## Problem statement
Print the listing as it stands, omitting all images.

## Data lines

------------------------

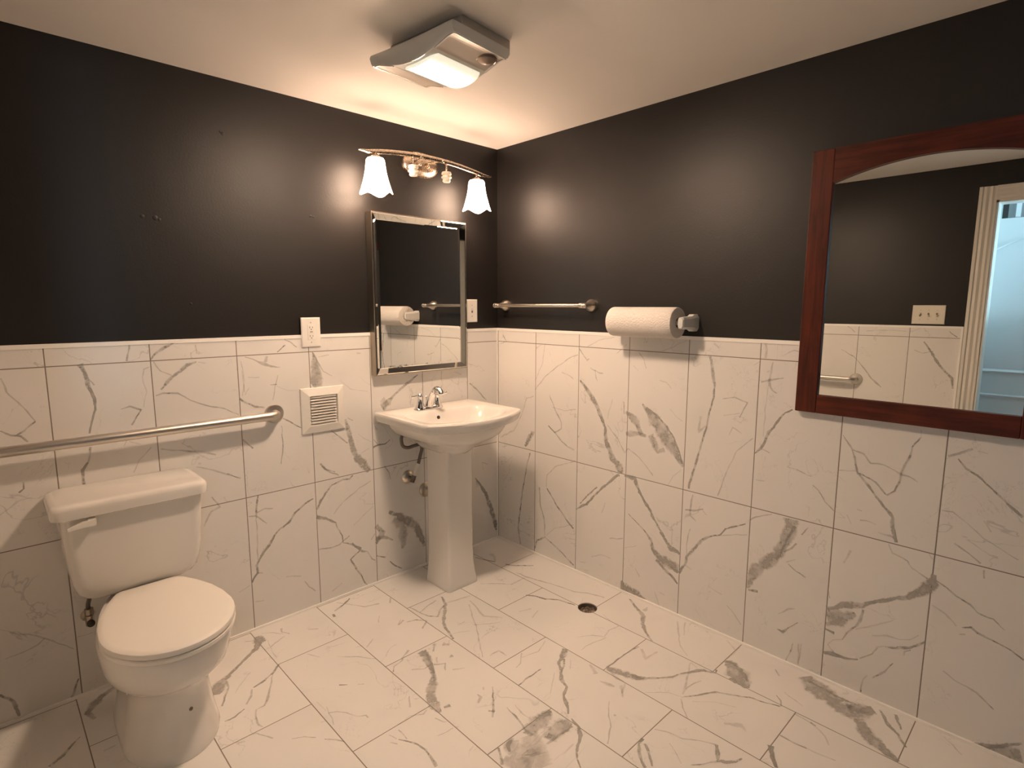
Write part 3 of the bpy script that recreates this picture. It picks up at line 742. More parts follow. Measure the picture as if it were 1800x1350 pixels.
  (0.8,[-666,-1751,40,-699,-1730,39,-743,-1698,24]),
  (1,[-753,-1535,68,-784,-1539,62,-814,-1561,70,-838,-1586,64,-853,-1605,53]),
  (0.85,[-771,-1552,52,-786,-1574,66,-818,-1606,54,-832,-1619,39]),
  (0.35,[-710,-1606,26,-734,-1645,30,-758,-1676,20]),
  (0.9,[-482,-1839,116,-512,-1857,92,-540,-1872,85,-560,-1887,74]),
  (0.6,[-418,-1844,27,-417,-1876,27,-412,-1925,37]),
  (0.6,[-274,-1837,23,-278,-1879,35,-284,-1910,57]),
  (0.35,[-339,-1259,72,-385,-1308,83,-308,-1312,50]),
  (0.85,[-37,-1792,293,-67,-1834,570,-90,-1879,498,-106,-1928,431,-127,-1969,420,-87,-1993,477,-53,-2025,213]),
  (0.8,[-53,-1813,58,-67,-1902,67,-72,-1961,54]),
  (1,[-141,-2000,206,-192,-2036,247,-223,-2073,287,-240,-2107,234,-261,-2142,91]),
  (0.9,[-36,-2041,53,-100,-2082,81,-126,-2113,69,-175,-2145,48]),
  (0.9,[-22,-2085,74,-94,-2116,40]),
  (0.3,[-26,-2222,30,-83,-2276,28]),
  (0.35,[-274,-1894,40,-312,-1948,38,-343,-1971,28]),
  (0.35,[-413,-1844,38,-409,-1945,37,-397,-2006,27]),
  (0.9,[-483,-1843,55,-524,-1860,71,-558,-1886,69]),
  (0.9,[-111,-1985,105,-70,-2009,159]),
 ],
}
# ================================================================== SETTING
def surf(name, quads, mats, kind='structure'):
    bm = bmesh.new()
    for q, mi in quads:
        f = bm.faces.new([bm.verts.new(p) for p in q]); f.material_index = mi
    bmesh.ops.remove_doubles(bm, verts=bm.verts, dist=1e-5)
    return bm

def slab(name, x0, x1, y0, y1, z0, z1, m):
    return tag(obj(name, box(x0, x1, y0, y1, z0, z1), m), kind='structure')

def add_veins(bm, key, plane, lim):
    """marble veins as thin printed ribbons lying in the tile surface of the same mesh"""
    lay = bm.verts.layers.float.new('vein'); ls = bm.verts.layers.float.new('vstr')
    for vv in bm.verts: vv[lay] = 0.0
    rnd = random.Random(11)
    for idx, (st, flat) in enumerate(VEINS[key]):
        pts = [(flat[i]/1000, flat[i+1]/1000, flat[i+2]/10000) for i in range(0, len(flat), 3)]
        # resample with a fractal wander
        q = []
        for (a, b) in zip(pts[:-1], pts[1:]):
            L = math.hypot(b[0]-a[0], b[1]-a[1]); k = max(1, int(L/0.012))
            for i in range(k):
                t = i/k; q.append([a[j]+(b[j]-a[j])*t for j in range(3)])
        q.append(list(pts[-1]))
        ox, oy = rnd.random()*50, rnd.random()*50
        out = []
        for i, (u, v, h) in enumerate(q):
            nu = noise.noise(Vector((u*28+ox, v*28+oy, 0))); nv = noise.noise(Vector((u*28+oy, v*28+ox, 5)))
            nh = 1 + 0.55*noise.noise(Vector((u*45+ox, v*45, 9)))
            out.append((u+nu*0.004, v+nv*0.004, max(h*(1.08+min(0.30, h*25))*nh, 0.0012)))
        off = 0.00012 + idx*0.000006
        rows = []
        for i, (u, v, h) in enumerate(out):
            a = out[max(0, i-1)]; b = out[min(len(out)-1, i+1)]
            dx, dy = b[0]-a[0], b[1]-a[1]; l = math.hypot(dx, dy) or 1
            nx, ny = -dy/l, dx/l
            row = []
            for s, val in ((-1, 0.0), (-0.5, 0.75), (0, 1.0), (0.5, 0.75), (1, 0.0)):
                uu = min(max(u+nx*h*s, lim[0]), lim[1]); ww = min(max(v+ny*h*s, lim[2]), lim[3])
                vt = bm.verts.new(plane(uu, ww, off)); vt[lay] = val; vt[ls] = st
                row.append(vt)
            rows.append(row)
        for r0, r1 in zip(rows[:-1], rows[1:]):
            for j in range(4):
                try:
                    f = bm.faces.new((r0[j], r0[j+1], r1[j+1], r1[j])); f.material_index = 1
                except ValueError: pass

def tiled(name, bm, m):
    me = bpy.data.meshes.new(name); bm.to_mesh(me); bm.free()
    me.materials.append(m); me.materials.append(M['vein'])
    o = bpy.data.objects.new(name, me); C.objects.link(o)
    return tag(o, kind='structure')

# painted walls (behind the tile wainscot), floor, ceiling
bm = box(-W-0.12, 0.12, TT, 0.12, -0.02, H)
for dx_, dz_, dr_ in ((-1.738, 1.735, 0.008), (-1.697, 1.733, 0.010), (-1.684, 1.728, 0.006), (-1.101, 1.803, 0.007), (-1.088, 1.801, 0.006), (-1.443, 2.079, 0.008), (-1.452, 2.085, 0.005), (-1.60, 1.42, 0.006), (-0.91, 1.535, 0.006)):
    lathe(bm, [(dr_, -0.001), (dr_*0.9, 0.0003), (dr_*0.55, 0.0012), (dr_*0.2, 0.0015)], (dx_, TT, dz_), (0, -1, 0), 14)
tag(obj('wall_left', bm, M['dark'], smooth=35), kind='structure')
slab('wall_right', TT, 0.12, YF, TT, -0.02, H, M['dark'])
slab('wall_front', -W-0.12, 0.12, YF-0.12, YF, -0.02, H, M['dark'])
OY0, OY1, OZ = -2.745, -1.932, 2.055            # door opening in the opposite wall
bm = bmesh.new()
bx(bm, -W-0.11, -W, OY1, TT, -0.02, H); bx(bm, -W-0.11, -W, YF, OY0, -0.02, H); bx(bm, -W-0.11, -W, OY0, OY1, OZ, H)
tag(obj('wall_opposite', bm, M['dark']), kind='structure')
bm = box(-W-0.12, 0.12, YF-0.12, 0.12, H, H+0.08)
tag(obj('ceiling', bm, M['ceil']), kind='structure')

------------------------

## Complete output
Write part 3 of the bpy script that recreates this picture. It picks up at line 742. More parts follow. Measure the picture as if it were 1800x1350 pixels.
  (0.8,[-666,-1751,40,-699,-1730,39,-743,-1698,24]),
  (1,[-753,-1535,68,-784,-1539,62,-814,-1561,70,-838,-1586,64,-853,-1605,53]),
  (0.85,[-771,-1552,52,-786,-1574,66,-818,-1606,54,-832,-1619,39]),
  (0.35,[-710,-1606,26,-734,-1645,30,-758,-1676,20]),
  (0.9,[-482,-1839,116,-512,-1857,92,-540,-1872,85,-560,-1887,74]),
  (0.6,[-418,-1844,27,-417,-1876,27,-412,-1925,37]),
  (0.6,[-274,-1837,23,-278,-1879,35,-284,-1910,57]),
  (0.35,[-339,-1259,72,-385,-1308,83,-308,-1312,50]),
  (0.85,[-37,-1792,293,-67,-1834,570,-90,-1879,498,-106,-1928,431,-127,-1969,420,-87,-1993,477,-53,-2025,213]),
  (0.8,[-53,-1813,58,-67,-1902,67,-72,-1961,54]),
  (1,[-141,-2000,206,-192,-2036,247,-223,-2073,287,-240,-2107,234,-261,-2142,91]),
  (0.9,[-36,-2041,53,-100,-2082,81,-126,-2113,69,-175,-2145,48]),
  (0.9,[-22,-2085,74,-94,-2116,40]),
  (0.3,[-26,-2222,30,-83,-2276,28]),
  (0.35,[-274,-1894,40,-312,-1948,38,-343,-1971,28]),
  (0.35,[-413,-1844,38,-409,-1945,37,-397,-2006,27]),
  (0.9,[-483,-1843,55,-524,-1860,71,-558,-1886,69]),
  (0.9,[-111,-1985,105,-70,-2009,159]),
 ],
}
# ================================================================== SETTING
def surf(name, quads, mats, kind='structure'):
    bm = bmesh.new()
    for q, mi in quads:
        f = bm.faces.new([bm.verts.new(p) for p in q]); f.material_index = mi
    bmesh.ops.remove_doubles(bm, verts=bm.verts, dist=1e-5)
    return bm

def slab(name, x0, x1, y0, y1, z0, z1, m):
    return tag(obj(name, box(x0, x1, y0, y1, z0, z1), m), kind='structure')

def add_veins(bm, key, plane, lim):
    """marble veins as thin printed ribbons lying in the tile surface of the same mesh"""
    lay = bm.verts.layers.float.new('vein'); ls = bm.verts.layers.float.new('vstr')
    for vv in bm.verts: vv[lay] = 0.0
    rnd = random.Random(11)
    for idx, (st, flat) in enumerate(VEINS[key]):
        pts = [(flat[i]/1000, flat[i+1]/1000, flat[i+2]/10000) for i in range(0, len(flat), 3)]
        # resample with a fractal wander
        q = []
        for (a, b) in zip(pts[:-1], pts[1:]):
            L = math.hypot(b[0]-a[0], b[1]-a[1]); k = max(1, int(L/0.012))
            for i in range(k):
                t = i/k; q.append([a[j]+(b[j]-a[j])*t for j in range(3)])
        q.append(list(pts[-1]))
        ox, oy = rnd.random()*50, rnd.random()*50
        out = []
        for i, (u, v, h) in enumerate(q):
            nu = noise.noise(Vector((u*28+ox, v*28+oy, 0))); nv = noise.noise(Vector((u*28+oy, v*28+ox, 5)))
            nh = 1 + 0.55*noise.noise(Vector((u*45+ox, v*45, 9)))
            out.append((u+nu*0.004, v+nv*0.004, max(h*(1.08+min(0.30, h*25))*nh, 0.0012)))
        off = 0.00012 + idx*0.000006
        rows = []
        for i, (u, v, h) in enumerate(out):
            a = out[max(0, i-1)]; b = out[min(len(out)-1, i+1)]
            dx, dy = b[0]-a[0], b[1]-a[1]; l = math.hypot(dx, dy) or 1
            nx, ny = -dy/l, dx/l
            row = []
            for s, val in ((-1, 0.0), (-0.5, 0.75), (0, 1.0), (0.5, 0.75), (1, 0.0)):
                uu = min(max(u+nx*h*s, lim[0]), lim[1]); ww = min(max(v+ny*h*s, lim[2]), lim[3])
                vt = bm.verts.new(plane(uu, ww, off)); vt[lay] = val; vt[ls] = st
                row.append(vt)
            rows.append(row)
        for r0, r1 in zip(rows[:-1], rows[1:]):
            for j in range(4):
                try:
                    f = bm.faces.new((r0[j], r0[j+1], r1[j+1], r1[j])); f.material_index = 1
                except ValueError: pass

def tiled(name, bm, m):
    me = bpy.data.meshes.new(name); bm.to_mesh(me); bm.free()
    me.materials.append(m); me.materials.append(M['vein'])
    o = bpy.data.objects.new(name, me); C.objects.link(o)
    return tag(o, kind='structure')

# painted walls (behind the tile wainscot), floor, ceiling
bm = box(-W-0.12, 0.12, TT, 0.12, -0.02, H)
for dx_, dz_, dr_ in ((-1.738, 1.735, 0.008), (-1.697, 1.733, 0.010), (-1.684, 1.728, 0.006), (-1.101, 1.803, 0.007), (-1.088, 1.801, 0.006), (-1.443, 2.079, 0.008), (-1.452, 2.085, 0.005), (-1.60, 1.42, 0.006), (-0.91, 1.535, 0.006)):
    lathe(bm, [(dr_, -0.001), (dr_*0.9, 0.0003), (dr_*0.55, 0.0012), (dr_*0.2, 0.0015)], (dx_, TT, dz_), (0, -1, 0), 14)
tag(obj('wall_left', bm, M['dark'], smooth=35), kind='structure')
slab('wall_right', TT, 0.12, YF, TT, -0.02, H, M['dark'])
slab('wall_front', -W-0.12, 0.12, YF-0.12, YF, -0.02, H, M['dark'])
OY0, OY1, OZ = -2.745, -1.932, 2.055            # door opening in the opposite wall
bm = bmesh.new()
bx(bm, -W-0.11, -W, OY1, TT, -0.02, H); bx(bm, -W-0.11, -W, YF, OY0, -0.02, H); bx(bm, -W-0.11, -W, OY0, OY1, OZ, H)
tag(obj('wall_opposite', bm, M['dark']), kind='structure')
bm = box(-W-0.12, 0.12, YF-0.12, 0.12, H, H+0.08)
tag(obj('ceiling', bm, M['ceil']), kind='structure')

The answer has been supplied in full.